Local communites between Crewe and Birmingham to benefit from £8 million HS2 funding


HS2 Minister Nusrat Ghani, announced that £8 million of government funding will create new woodlands and deliver safer roads on the route of Britain’s new railway system

The announcement was made during the launch of HS2’s ‘Green Corridor‘ in Kenliworth, where the minister supported HS2’s plans to connect wildlife habitats and native woodlands along the length of the route.

The move will ensure that HS2 sets a new environmental standard for construction projects.
An extra £2 million will help landowners along the route between Birmingham and Crewe to plant new trees in the area.

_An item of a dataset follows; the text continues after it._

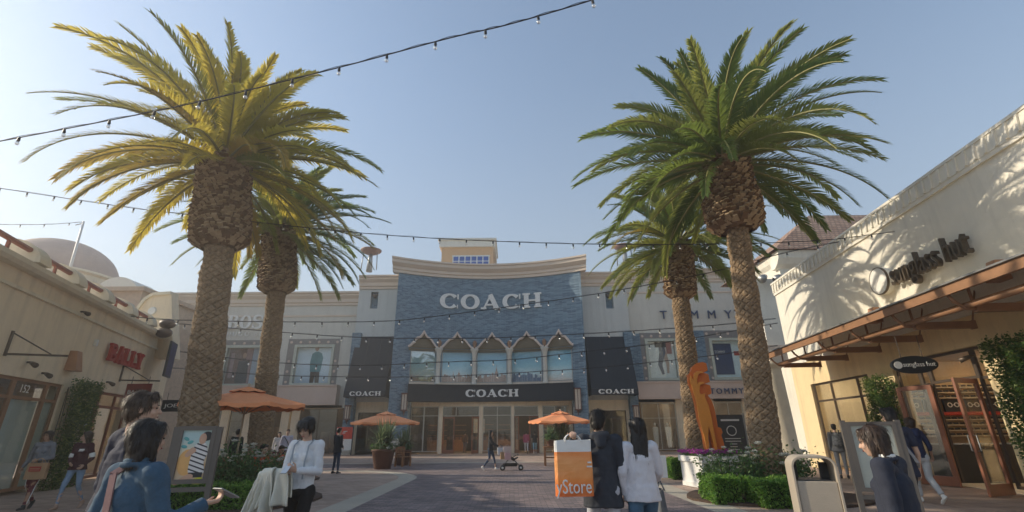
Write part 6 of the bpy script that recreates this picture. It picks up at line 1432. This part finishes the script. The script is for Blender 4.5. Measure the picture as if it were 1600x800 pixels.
# poses
WALK = dict(knL=(.10, -.17, .53), anL=(.10, -.26, .11), knR=(-.10, .03, .51), anR=(-.10, .33, .16), hiL=(.095, -.02, .93), hiR=(-.095, .02, .93))
WALK2 = dict(knR=(-.10, -.15, .53), anR=(-.10, -.20, .10), knL=(.10, .04, .51), anL=(.10, .30, .14))
def bag(c, w_, d_, h_b, flare=1.0, seed=0):
    vs = []; n = 14; m = 24
    for i in range(n+1):
        u = i/n; z = c[2]+h_b*u; s = 1+(flare-1)*u
        for q in range(m):
            a = 2*pi*q/m; ca, sa = cos(a), sin(a); r = 1/max(abs(ca)**6+abs(sa)**6, 1e-6)**(1/6); x = ca*r*w_/2; y = sa*r*d_/2*(1-.35*u*u)
            nz = mnoise.noise(Vector((x*9, y*9+seed, z*9)))*.016+mnoise.noise(Vector((x*22, y*22, z*22+seed)))*.006
            vs.append((c[0]+x*s*(1+nz*.8), c[1]+(y+nz*(1 if sa > 0 else -1)*(.35 if d_ < .2 else 1)*1.6)*s, z+(nz*.5 if i == n else 0)))
    fs = [tuple(range(m-1, -1, -1))]+[(i*m+k_, i*m+(k_+1) % m, (i+1)*m+(k_+1) % m, (i+1)*m+k_) for i in range(n) for k_ in range(m)]
    return vs, fs
def carry_bag(name, label, cat, loc, rz, w_, d_, h_b, mat, flare=1.0, handle_h=.16, hmat=None, topmat=None, hr=.006):
    """bag hanging from its handles: loc is where the hand holds it"""
    t = thing(name, label, cat, loc, rz); zt_ = -handle_h; vs, fs = bag((0, 0, zt_-h_b), w_, d_, h_b, flare, R_.uniform(0, 50))
    mb = MB(); mb.add(vs, fs)
    if topmat: mb.mi = [1 if (f_i > 0 and (f_i-1)//24 >= 11) else 0 for f_i in range(len(fs))]
    o = mb.build('bag_body', [mat, topmat] if topmat else mat, t); s = o.modifiers.new('s', 'SOLIDIFY'); s.thickness = .004
    for sy in (-1, 1):
        mb = MB(); P = [(w_*.22*cos(a)*1.0, sy*d_*.45*(1-sin(a)*.95), zt_-.02+(handle_h+.015)*sin(a)) for a in [pi*q/12 for q in range(13)]]; mb.tube(P, hr, 6); mb.build('handle', hmat or mat, t, True)
    return t
C_ = cloth
# --- left: two women walking along the shop
q = gp(62, 797)
t, J, k, bd = person('woman in grey hoodie and maroon trousers walking, carrying a paper bag', 62, q.y, 1.62, 12, dict(WALK, elL=(.22, .02, 1.14), wrL=(.06, -.22, 1.08), elR=(-.27, .08, 1.15), wrR=(-.34, .03, .92)), x=gp(40, 797).x, top=C_('grey', (.20, .21, .23)), bot=C_('maroon', (.14, .02, .035)), shoe=M['black'], hair='bun', hairc=1, skin=1, female=True, hood=True, hem=.90, legw=.85, yaw=-5, handL=((-.9, -.2, 0), (0, 1, -.4), .8))
mb = MB()
for s in (-1, 1): mb.lobe(J['hiR' if s < 0 else 'hiL']+Vector((s*.088*k, 0, -.05)), J['knR' if s < 0 else 'knL']+Vector((s*.062, 0, 0)), .009, .009, n=6); mb.lobe(J['knR' if s < 0 else 'knL']+Vector((s*.062, 0, 0)), J['anR' if s < 0 else 'anL']+Vector((s*.045, 0, .05)), .009, .009, n=6)
mb.build('trouser_stripe', M['white'], bd, True)
P = t.matrix_basis @ (J['wrL']+Vector((.10, -.06, .0)))
tb = carry_bag('shopping_bag', 'brown paper shopping bag with red block mark held by the grey hoodie woman', 'bag', (P.x, P.y, P.z+.06), radians(8), .40, .15, .33, pm('kraft_paper', (.42, .26, .14), .8, .08, 5), 1.0, .10)
mb = MB(); mb.box(-.11, .12, -.088, -.082, -.27, -.17); mb.build('red_mark', M['redsign'], tb)
mb = MB(); [mb.box(-.09, .10, -.092, -.089, -.245+.03*i, -.235+.03*i) for i in range(2)]; mb.build('mark_lines', pm('kraft_light', (.5, .33, .2), .8), tb)
q = gp(122, 796)
t, J, k, bd = person('woman with long hair in dark maroon sweater and light jeans walking', 122, q.y, 1.60, 5, dict(WALK2, elR=(-.22, -.0, 1.13), wrR=(-.07, -.19, 1.03), elL=(.25, .04, 1.14), wrL=(.21, -.13, .98)), x=gp(98, 797).x, top=C_('wine', (.055, .012, .020)), bot=C_('lightjean', (.22, .32, .45)), shoe=C_('beige', (.45, .3, .22)), hair='long', hairc=1, skin=0, female=True, yaw=-55, legw=.85, hem=.92)
mb = MB(); mb.box(.015, .12, -.128, -.120, 1.20, 1.235); mb.box(.0, .10, -.1275, -.1205, 1.185, 1.196); mb.build('chest_print', M['white'], bd)
for S_ in 'LR':
    a = J['sh'+S_].lerp(J['el'+S_], .72); b = J['sh'+S_].lerp(J['el'+S_], .86); mb = MB(); mb.lobe(a, b, .0585, .0565); mb.build('sleeve_band', M['white'], bd, True)
# --- left foreground pair
t, J, k, bd = person('tall dark haired man in navy top walking away at the far left foreground', 216, 3.75, 1.81, 148, WALK, top=C_('deepnavy', (.012, .018, .045)), bot=C_('darkjean', (.02, .025, .04)), shoe=M['black'], hair='short', hairc=1, skin=0, build=1.2, yaw=-25)
t, J, k, bd = person('woman in blue denim jacket with strap bag and phone, left foreground', 234, 2.95, 1.585, 160, dict(WALK2, elR=(-.26, -.03, 1.16), wrR=(-.33, -.23, 1.25), elL=(.24, .04, 1.14), wrL=(.22, -.08, .92)), top=C_('denim', (.045, .10, .16), .25), bot=C_('darkjean2', (.03, .04, .06)), shoe=M['black'], hair='bob', hairc=0, female=True, build=1.12, hem=.86, handR=((-.3, -1, .1), (.2, 0, 1), .7), yaw=0, collar=C_('denimcollar', (.05, .11, .17)))
mb = MB(); P = [Vector((-.15, -.13, 1.0)), Vector((-.06, -.16, 1.2)), Vector((.06, -.10, 1.43)), Vector((.10, .0, 1.49)), Vector((.06, .11, 1.44)), Vector((-.03, .155, 1.2)), Vector((-.14, .145, 1.0)), Vector((-.2, .12, .86))]
P = [p*k for p in P]
for i in range(len(P)-1): mb.beam(P[i], P[i+1], .008, .045, up=(P[i]-Vector((0, 0, P[i].z))) if 0 else (1, 0, .3))
st_ = C_('strap', (.22, .12, .12)); t_ = thing('shoulder_bag', 'mauve cross strap bag worn by the woman in the denim jacket', 'bag', tuple(t.location), t.rotation_euler.z); mb.build('strap', st_, t_); mb = MB(); mb.lobe((-.23*k, .10*k, .78*k), (-.21*k, -.08*k, .78*k), (.05, .09), (.05, .09), (1, 0, 0)); skinned(mb, 'bag_body', st_, t_, .012, 3)
mb = MB(); P0 = t.matrix_basis @ (J['wrR']+Vector((-.04, -.10, .045)))
def phone(label, loc, rx_, rz): 
    p = thing('phone', label, 'phone', loc, rz); mb = MB(); mb.box(-.036, .036, -.075, .075, -.004, .004); o = mb.build('case', M['greymetal'], p, bevel=.003); mb = MB(); mb.box(-.033, .033, -.070, .070, .0042, .0052); mb.build('screen', pm('phone_screen', (.55, .6, .65), .15, .05), p); p.rotation_euler = (rx_, 0, rz); return p
phone('pale phone held out by the woman in the denim jacket', tuple(P0), radians(25), t.rotation_euler.z)
# --- phone woman, centre left
t, J, k, bd = person('woman in white blouse and black high trousers looking at her phone', 482, 6.05, 1.69, -8, dict(elL=(.215, -.02, 1.14), wrL=(.05, -.25, 1.16), elR=(-.215, -.02, 1.14), wrR=(-.05, -.25, 1.14), knL=(.09, -.10, .52), anL=(.09, -.06, .10), knR=(-.09, .0, .51), anR=(-.09, .16, .13), hed=(0, -.045, 1.625)), top=C_('white', (.72, .74, .76), .05), bot=C_('black', (.012, .012, .014)), shoe=M['black'], hair='mop', hairc=0, skin=0, female=True, nod=28, hem=1.0, handL=((-.3, -.8, .35), (-.7, .2, .5), .8), handR=((.3, -.8, .35), (.7, .2, .5), .8))
P0 = t.matrix_basis @ Vector((0, -.345*k, 1.19*k)); phone('dark phone held in both hands by the woman in the white blouse', tuple(P0), radians(40), radians(-8))
jk = thing('jacket', 'cream jacket draped over the forearm of the phone woman', 'jacket', tuple(t.location), radians(-8))
def drape(ax0, ax1, front, backl, amp, seed, thick=.016):
    'sheet folded over the forearm axis ax0-ax1, hanging front and back'
    NU, NV = 46, 30; V = []; ax0 = Vector(ax0); ax1 = Vector(ax1)
    for i in range(NU+1):
        u = i/NU; c = ax0.lerp(ax1, u)
        for j in range(NV+1):
            v = j/NV; tot = front+backl+.16; s_ = v*tot
            if s_ < front: y_, z_ = -.055, -(front-s_)
            elif s_ < front+.16: a_ = pi*(s_-front)/.16; y_, z_ = -.055*cos(a_), .05*sin(a_)
            else: y_, z_ = .055, -(s_-front-.16)
            dep = max(0, -z_)
            fo = amp*dep*3.2*(sin(u*17+seed+2.2*mnoise.noise(Vector((u*3, v*2, seed))))+.5*sin(u*31+seed*2))+.012*mnoise.noise(Vector((u*9, v*9, seed)))
            sp = 1+dep*.55*mnoise.noise(Vector((seed, v*1.3, 1.7)))
            x_ = c.x+(u-.5)*dep*.35*sp
            V.append((x_*k, (c.y+y_-abs(fo)*.4-fo)*k, (c.z+z_*(1+.22*mnoise.noise(Vector((u*2.4, 0, seed)))))*k))
    w1 = NV+1; Fs = [(i*w1+j, (i+1)*w1+j, (i+1)*w1+j+1, i*w1+j+1) for i in range(NU) for j in range(NV)]
    mb = MB(); mb.add(V, Fs); o = mb.build('jacket_cloth', C_('cream', (.68, .66, .56), .10), jk, True); m_ = o.modifiers.new('s', 'SOLIDIFY'); m_.thickness = thick; return o
drape((-.40, -.15, 1.13), (.0, -.27, 1.14), .34, .26, .05, 3)
drape((-.42, -.19, 1.10), (-.20, -.26, 1.15), .42, .1, .06, 8)
mb = MB()
for s in (-1, 1): mb.tube([(s*.085*k, -.135*k, 1.06*k), (s*.09*k, -.145*k, 1.25*k), (s*.095*k, -.10*k, 1.43*k), (s*.095*k, .0, 1.49*k), (s*.08*k, .12*k, 1.38*k)], .010, 5)
mb.build('braces', C_('greystrap', (.35, .4, .45)), bd)
# --- couple walking away, with the big orange bag
t, J, k, bd = person('dark haired man in charcoal hooded jacket seen from behind, carrying an orange bag', 930, 5.75, 1.73, 176, dict(WALK, elL=(.36, .0, 1.23), wrL=(.30, .16, 1.45)), x=.97, top=C_('charcoal', (.035, .04, .052)), bot=C_('paletrousers', (.50, .51, .55), .06), shoe=M['white'], hair='short', hairc=0, hood=True, hem=.80, build=1.08, legw=.95, yaw=-20, front=False, handL=((0, .6, .8), (.3, .6, -.6), 1.2))
P0 = t.matrix_basis @ (J['wrL']+Vector((.02, .045, .055)))
mo_ = postermat('bag_orange', [(.78, .17, .04), (.85, .28, .06), (.90, .40, .14), (.82, .24, .05)])
tb = carry_bag('shopping_bag', 'large orange plastic store bag with white top and white lettering', 'bag', tuple(P0), radians(4), .40, .13, .55, mo_, 1.0, .07, M['white'], M['white'])
sans('yStore', .19, .004, 'lettering', M['white'], tb, (-.205, -.094, -.585), width=.37)
mb = MB(); mb.box(.14, .18, -.088, -.07, -.30, -.285); mb.box(.13, .185, -.088, -.07, -.34, -.325); mb.build('white_marks', M['white'], tb)
t, J, k, bd = person('woman with long black hair in white sweater and blue jeans walking away', 980, 5.75, 1.64, 184, dict(WALK2, elL=(.235, .05, 1.15), wrL=(.20, -.02, .92), elR=(-.24, -.03, 1.15), wrR=(-.27, -.22, 1.06)), x=1.40, top=C_('offwhite', (.66, .66, .70), .05), bot=C_('bluejean', (.07, .15, .24), .2), shoe=M['black'], hair='long', hairc=0, female=True, hem=.90, yaw=30, build=1.08, front=False, handR=((0, -1, .2), (1, 0, 0), .9))
P0 = t.matrix_basis @ (J['wrR']+Vector((-.03, -.07, .0)))
tb = carry_bag('tote_bag', 'grey tote bag hanging beside the woman in the white sweater', 'bag', (P0.x+.02, P0.y, .98), radians(80), .26, .10, .30, C_('slate', (.13, .14, .155)), .82, .10)
tb2 = thing('folded_paper', 'pale folded paper held by the woman in the white sweater', 'paper', tuple(P0), radians(10)); mb = MB(); mb.box(-.01, .13, -.004, .004, .0, .24); mb.box(.002, .125, .004, .010, .008, .23); mb.build('sheet', M['white'], tb2)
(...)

Commenting on the news, HS2 Minister Nusrat Ghani said:

“As we deliver the new high speed railway our country needs, driving forward economic growth and better journeys for passengers, it is imperative we set a new standard for protecting and enhancing our diverse woodlands and wildlife.

“HS2’s ‘Green Corridor’ is one of the most significant tree-planting and habitat creation projects ever undertaken in this country.

“That’s why the government is backing it with an additional £2 million for the Woodland Fund to support the creation of native woodland and restore existing ancient woodland sites between Birmingham and Crewe.

“We are also committed to putting in place a positive legacy of road safety improvements. An extra £6.5 million of funding for local authorities on Birmingham to Crewe route will ensure communities in the region see and share in the extraordinary benefits of Britain’s new railway.”

The extra £6.5 million towards the HS2 Road Safety Fund means that towns and villages on the route from London to Crewe will have more than £35 million of government funding to deliver and support improvements for pedestrians, cyclists and drivers.

Phase one of HS2’s ‘Green Corridor’ will see 7 million new trees and shrubs planted along the railway alone, using native UK species such as oak, silver birch, wild cherry, hornbeam and holly.

The ‘Green Corridor’ will create nine square kilometres of new native woodlands, as well as custom-built habitats for species including bats, badgers and great crested newts.